What’s interesting to me is that the corporations and firms (as well as the prosecutors) are open about the “lesser evil” choice they have made:
“A press release issued by the U.S. Attorney’s Office for the Southern District of New York (available below) discussed the reasons why, under the McNulty Memo, the decision was made not to charge the law firm:
-Ruble’s activities were primarily while he was with Brown & Wood before it merged with Sidley in 2001, and only a few opinions were issued after the merger on Ruble’s insistence that he had an ethical obligation to provide them.
-The government accuses Ruble of providing “cookie-cutter” opinions that did not properly reflect the legality of the tax shelter transactions.
-Sidley notified the IRS once it learned about the problems with Ruble’s opinions and fired him shortly thereafter.

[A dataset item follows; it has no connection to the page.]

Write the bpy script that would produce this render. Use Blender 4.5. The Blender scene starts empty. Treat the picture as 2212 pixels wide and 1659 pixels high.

-The firm adopted a “model compliance program” after discovering the problem and cooperated in the criminal and IRS investigations.
–The collateral consequences of a criminal prosecution on employees, partners, and clients of the firm.“
But as Paul Davies points out in the WSJ Law Blog, (of all places), things are always a little more complicated than that. Sometimes too many of the same people are involved in these things and it can be difficult for the outside reader of newspapers and other business publications to form a true conclusion from the facts presented. There are longstanding relationships, loyalties, mutual interests and debts owed, as well as grievances pursued, payback and revenge or just plain bias at work. Each case is different and I am grateful to the legal writers amongst us who, at least, explain the law behind these stories, instead of just repeating the sensational facts.
That all being said, the McNulty Memo, (and previously the Thompson Memo,) while brilliant in concept from a strategic perspective, is a thug’s tool. Maybe some of these guys can get jobs with Littler Mendelson. I hear that over there they persuade you the old fashioned way: They beat you into submission…
Great comments -but who is responsible for correcting these improper actions and taking steps to make sure they do not happen again or are at least reviewed by some impartial group who knows the law?